Agregó que “muchos” en El Salvador mantenían la tesis del complot considerando “el odio intenso, implacable y sin disimulos que había existido entre Estrada Cabrera y Araujo, que habían competido entre sí para proclamarse jefe ejecutivo de una Centroamérica unida”.
Araujo no ignoraba los peligros en su contra. Al contrario, recibió avisos de un plan para matarlo a inicios de enero, sumados a las tradicionales advertencias de amigos de no concurrir a conciertos en plazas públicas, según plasmó en el Libro Araujo Miguel A. García, conocido del exmandatario.
Sin embargo, tomaba los informes con ligereza y afirmaba estar dispuesto a recibir la muerte “donde sea”. “Si era verdad que no tenía enemigos personales, sí los tenía políticos, y éstos no despreciarían oportunidad para atentar contra su vida para posesionarse del poder sin tener ideal político que los justificara”, agregó García.
La causa del crimen nunca se esclareció y, para Lindo, es difícil saber exactamente quién y por qué lo ordenó.
Los tres perpetradores fueron fusilados el 17 de febrero en el Campo Marte por una tropa del Cuartel Gerardo Barrios tras un juicio sumario donde hubo 15 imputados como hechores intelectuales y materiales del magnicidio.
Entre los sentenciados a muerte también estaban los prófugos José Federico Castillo y José María Melgar, que días después murieron en un enfrentamiento con la Guardia Nacional cuando iban a ser capturados al pie del Volcán de Izalco, según el Gobierno.

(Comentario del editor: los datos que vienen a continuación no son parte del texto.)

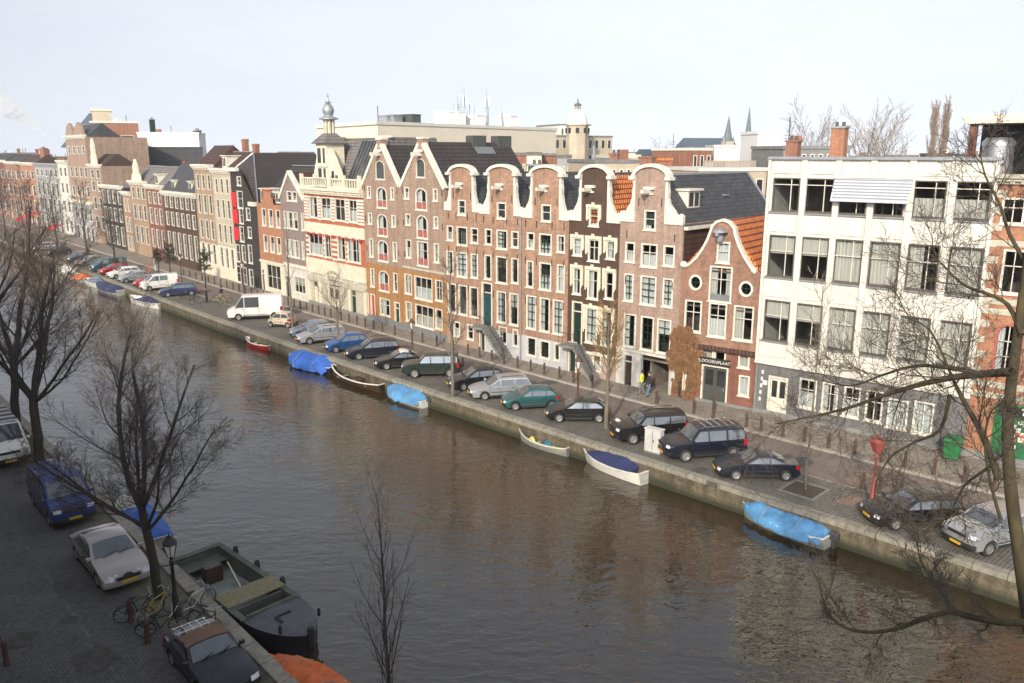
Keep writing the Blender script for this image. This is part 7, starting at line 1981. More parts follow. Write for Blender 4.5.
def lamp(p, h, label, m='lamp_brown', glass='lamp_glass', head=1.0):
    t = thing('street_lamp', label, 'street lamp', (p.x, p.y, 0), .4, 'old street lamps')
    MB().lathe([(.19, 0), (.2, .25), (.13, .35), (.12, .8), (.085, .9), (.07, 1.3), (.06, h - .95), (.09, h - .9), (.09, h - .82), (.05, h - .75), (.1, h - .62)], 10).build('post', m, t, smooth=35)
    MB().bar((-.32, 0, h - .95), (.32, 0, h - .95), .04).build('ladder_bar', m, t)
    MB().lathe([(.12 * head, h - .62), (.24 * head, h - .14)], 6).build('lantern_glass', glass, t)
    b = MB(); b.lathe([(.28 * head, h - .14), (.28 * head, h - .1), (.16 * head, h + .06), (.1, h + .1), (.1, h + .16), (.03, h + .2), (.02, h + .3)], 6)
    for k in range(6):
        a = math.pi * 2 * (k + .5) / 6; b.bar((.12 * head * math.cos(a), .12 * head * math.sin(a), h - .62), (.25 * head * math.cos(a), .25 * head * math.sin(a), h - .14), .03)
    b.build('lantern_cap', m, t)
    return t
lamp(offs_pt(577.6, 410, 4.2), at_dist(577.6, 359, offs_pt(577.6, 410, 4.2).length).z, 'brown street lamp beside the black three door hatchback')
p = offs_pt(412.7, 360, 4.6); lamp(p, at_dist(412.7, 321, p.length).z, 'brown street lamp between the black estate and the dark green off-roader')
p = G(871, 508); lamp(p, at_dist(879, 439, p.length).z, 'bright red painted street lamp beside the black estate car', 'lamp_red', 'lamp_red', 1.5)
p = G(177, 615); lamp(p, at_dist(171, 540, p.length).z, 'dark old street lamp above the bicycles on the near quay', 'black_iron')
for u, v, top, lab in ((246, 316, 262, 'thin street lamp behind the front of the white delivery van'), (183, 293, 255, 'thin street lamp near the small white van')):
    p = offs_pt(u, v, 4.4); lamp(p, at_dist(u, top, p.length).z, lab)
# utility cabinet
p = offs_pt(654, 445, 1.6)
t = thing('utility_cabinet', 'pale grey utility cabinet at the quay edge in front of the black off-road car', 'cabinet', (p.x, p.y, 0), R(-40))
b = MB(); b.box(-.5, .5, -.22, .22, .06, 1.35); b.build('cabinet', 'cabinet_grey', t, bevel=.02); b = MB(); b.box(-.54, .54, -.26, .26, 1.352, 1.42); b.build('lid', 'cabinet_grey', t, bevel=.015); MB().box(-.52, .52, -.24, .24, 0, .06).build('base', 'grey_stone', t)
b = MB(); b.box(-.008, .008, -.232, -.221, .12, 1.3); b.box(.06, .1, -.25, -.221, .65, .8); b.build('door_seam', 'plastic_black', t)
# green bin
p = G(951, 461); d = HO.B - HO.A; t = thing('waste_bin', 'bright green waste container by the corner of the white office block', 'bin', (p.x, p.y, .116), HO.rz)
b = MB(); b.loft([[(-.36, -.3, .1), (.36, -.3, .1), (.36, .3, .1), (-.36, .3, .1)], [(-.42, -.38, 1.1), (.42, -.38, 1.1), (.42, .38, 1.1), (-.42, .38, 1.1)]]); b.build('bin_body', 'bin_green', t, bevel=.02)
b = MB(); b.loft([[(-.45, -.42, 1.1), (.45, -.42, 1.1), (.45, .42, 1.1), (-.45, .42, 1.1)], [(-.40, -.3, 1.24), (.40, -.3, 1.24), (.40, .42, 1.30), (-.40, .42, 1.30)]]); b.build('lid', 'bin_green', t, bevel=.02)
for x in (-.3, .3): MB().tube([(x - .05, .3, .11), (x + .05, .3, .11)], .11, 10).build('wheel', 'tyre', t)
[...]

La sentencia del Consejo de Guerra de Oficiales Generales se emitió con base a las confesiones de los implicados más la de un tal Salvador Flores, y por los testimonios de los testigos Catarino Rivera, Timotea Graciano y Eduardo Graciano.
Mulatillo y Melgar vivían en Sonsonate, Graciano y Castillo en Izalco, y Pérez y Flores en San Salvador. La ejecución del último se pospuso para obtener más información y Prudencio Alfaro no fue fusilado hasta 1915 porque huyó del país.
Araujo creó la primera ley laboral y de protección a las ciencias y artes, y pretendió crear un fondo de asistencia legal para propietarios indígenas.
Fue sepultado el 12 de febrero en el Panteón de sus Grandes Hombres del cementerio de San Salvador, un sector creado exclusivamente para él por la Asamblea Legislativa y ahora llamado Los Ilustres. En su memoria, una alameda capitalina lleva su nombre.